I like the clock parts idea. Thanks
Here is my scrap yard called "Reggie's Junk Yard" . Reggie is working on his stock car in the lower left part of the photo.
It includes a scratch built shanty with dog house for "Dawg", the junk yard dog.
GARRY
HEARTLAND DIVISION, CB&Q RR
EVERYWHERE LOST; WE HUSTLE OUR CABOOSE FOR YOU
MisterBeasley,
Your "talking trash" comment gave me quite a chuckle. Thanks!
This is of course yet another instance where Google Maps/Satellite view, or the Bing maps equivalent, is your friend.
Try this as a search for a satellite view: 1200 Minnesota Avenue, South Milwaukee, WI
That scrap yard has been in business for probably 100 years and not so very long ago was rail served. In fact I think the rails are stil there buried in grass but the spur and the siding are both now removed. it is compact with a small office building.
By the way I have no photos but a friend of mind stocked his scrap yard with "stuff" by buying cheap clocks on Ebay and smashing the innards with a hammer, followed by a coating of replicated rust.
Dave Nelson
Prototype photo of scrap metal yard no longer in service, "beautified" with fake palm trees made of steel pipe and palm front outlines from scrap metal plate.
This is not intended as a model of a scrap yard as such, but an area beside a fabrication plant where surplus materials are stockpiled for possible reuse sometime in the future.

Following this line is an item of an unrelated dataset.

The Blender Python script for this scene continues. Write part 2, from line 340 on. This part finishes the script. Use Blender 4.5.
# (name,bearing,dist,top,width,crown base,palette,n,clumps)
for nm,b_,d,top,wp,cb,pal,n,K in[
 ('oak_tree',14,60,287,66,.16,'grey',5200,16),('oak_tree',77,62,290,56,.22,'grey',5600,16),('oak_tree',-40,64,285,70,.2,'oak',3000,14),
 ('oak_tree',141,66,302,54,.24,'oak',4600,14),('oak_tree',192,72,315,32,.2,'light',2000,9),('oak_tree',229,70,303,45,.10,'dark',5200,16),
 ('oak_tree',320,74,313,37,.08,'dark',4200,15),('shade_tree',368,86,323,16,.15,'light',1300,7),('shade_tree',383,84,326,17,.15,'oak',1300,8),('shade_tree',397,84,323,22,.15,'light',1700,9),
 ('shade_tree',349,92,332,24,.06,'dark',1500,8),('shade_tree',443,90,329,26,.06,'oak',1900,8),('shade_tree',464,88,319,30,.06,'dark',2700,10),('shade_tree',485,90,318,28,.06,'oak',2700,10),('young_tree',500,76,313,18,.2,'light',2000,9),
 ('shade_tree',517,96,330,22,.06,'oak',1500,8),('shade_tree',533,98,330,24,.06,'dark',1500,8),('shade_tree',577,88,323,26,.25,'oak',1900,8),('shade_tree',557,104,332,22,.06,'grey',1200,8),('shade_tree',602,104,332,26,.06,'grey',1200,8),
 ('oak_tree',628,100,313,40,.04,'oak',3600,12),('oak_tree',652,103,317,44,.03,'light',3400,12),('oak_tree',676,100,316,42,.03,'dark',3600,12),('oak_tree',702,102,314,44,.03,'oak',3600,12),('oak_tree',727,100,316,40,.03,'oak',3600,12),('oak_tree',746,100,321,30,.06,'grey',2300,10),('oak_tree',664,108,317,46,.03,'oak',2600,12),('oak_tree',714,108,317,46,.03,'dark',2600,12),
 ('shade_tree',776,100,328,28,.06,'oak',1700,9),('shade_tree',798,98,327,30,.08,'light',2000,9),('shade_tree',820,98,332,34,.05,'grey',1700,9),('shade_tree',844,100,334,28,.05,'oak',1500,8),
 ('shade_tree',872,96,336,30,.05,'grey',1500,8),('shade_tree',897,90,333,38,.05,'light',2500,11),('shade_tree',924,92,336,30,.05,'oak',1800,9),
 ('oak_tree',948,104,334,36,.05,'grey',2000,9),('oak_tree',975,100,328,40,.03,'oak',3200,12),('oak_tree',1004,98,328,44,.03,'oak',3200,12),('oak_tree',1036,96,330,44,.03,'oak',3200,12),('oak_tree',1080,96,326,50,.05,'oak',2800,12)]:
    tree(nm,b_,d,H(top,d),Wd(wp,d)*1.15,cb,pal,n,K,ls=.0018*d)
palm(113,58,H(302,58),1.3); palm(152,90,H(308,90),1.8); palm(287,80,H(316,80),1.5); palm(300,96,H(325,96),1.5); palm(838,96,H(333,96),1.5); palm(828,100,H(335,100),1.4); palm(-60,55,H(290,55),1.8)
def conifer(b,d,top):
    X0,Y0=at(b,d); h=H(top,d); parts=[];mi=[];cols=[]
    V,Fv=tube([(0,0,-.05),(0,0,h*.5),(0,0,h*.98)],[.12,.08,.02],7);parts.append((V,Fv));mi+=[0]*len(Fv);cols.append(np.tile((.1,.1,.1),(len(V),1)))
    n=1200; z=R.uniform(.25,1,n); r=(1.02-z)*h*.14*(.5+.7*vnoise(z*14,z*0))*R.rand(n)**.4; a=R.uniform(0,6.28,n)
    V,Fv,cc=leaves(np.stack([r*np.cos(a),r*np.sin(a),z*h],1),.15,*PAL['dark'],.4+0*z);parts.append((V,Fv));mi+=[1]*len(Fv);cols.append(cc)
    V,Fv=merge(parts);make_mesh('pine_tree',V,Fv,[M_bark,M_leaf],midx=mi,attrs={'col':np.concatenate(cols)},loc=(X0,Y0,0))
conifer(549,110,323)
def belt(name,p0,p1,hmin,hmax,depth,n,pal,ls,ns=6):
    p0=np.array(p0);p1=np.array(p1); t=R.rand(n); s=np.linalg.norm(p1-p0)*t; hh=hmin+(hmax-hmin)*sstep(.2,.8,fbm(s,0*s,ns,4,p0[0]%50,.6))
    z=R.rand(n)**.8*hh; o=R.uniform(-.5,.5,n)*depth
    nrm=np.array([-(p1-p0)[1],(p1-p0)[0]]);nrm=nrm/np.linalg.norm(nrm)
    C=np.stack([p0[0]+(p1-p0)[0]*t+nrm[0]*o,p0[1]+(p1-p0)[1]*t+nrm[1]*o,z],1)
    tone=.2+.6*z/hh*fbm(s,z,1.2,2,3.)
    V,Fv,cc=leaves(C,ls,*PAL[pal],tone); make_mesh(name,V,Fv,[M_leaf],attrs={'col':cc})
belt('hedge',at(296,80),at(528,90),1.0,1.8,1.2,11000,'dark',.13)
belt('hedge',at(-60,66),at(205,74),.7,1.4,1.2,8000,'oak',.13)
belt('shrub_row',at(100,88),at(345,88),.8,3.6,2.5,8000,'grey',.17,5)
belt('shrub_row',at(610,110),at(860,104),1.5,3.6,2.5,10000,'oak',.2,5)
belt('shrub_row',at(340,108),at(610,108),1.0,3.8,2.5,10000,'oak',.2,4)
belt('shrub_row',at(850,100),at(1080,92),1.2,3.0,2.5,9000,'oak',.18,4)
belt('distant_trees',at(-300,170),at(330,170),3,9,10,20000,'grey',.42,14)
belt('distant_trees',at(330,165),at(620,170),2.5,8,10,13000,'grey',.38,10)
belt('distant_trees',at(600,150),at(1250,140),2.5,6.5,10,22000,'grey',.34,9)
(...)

Good ideas. Very nice. Thanks, Rob
Always nice to talk a little trash.
I spent years, literally, collecting various commercially-made castings of scrap. They're all here. One thing I found was that most were kind of low, so I put them on pedestals of foam roadbed so they would be taller and seem more substantial.
The scrap autos are old cereal-box quality plastic models, cut up and drilled out and finished with Instant Rust. The wood plank fence is made from wood coffee stirrers. I scratch-built the light poles and the small office building.
It takes an iron man to play with a toy iron horse.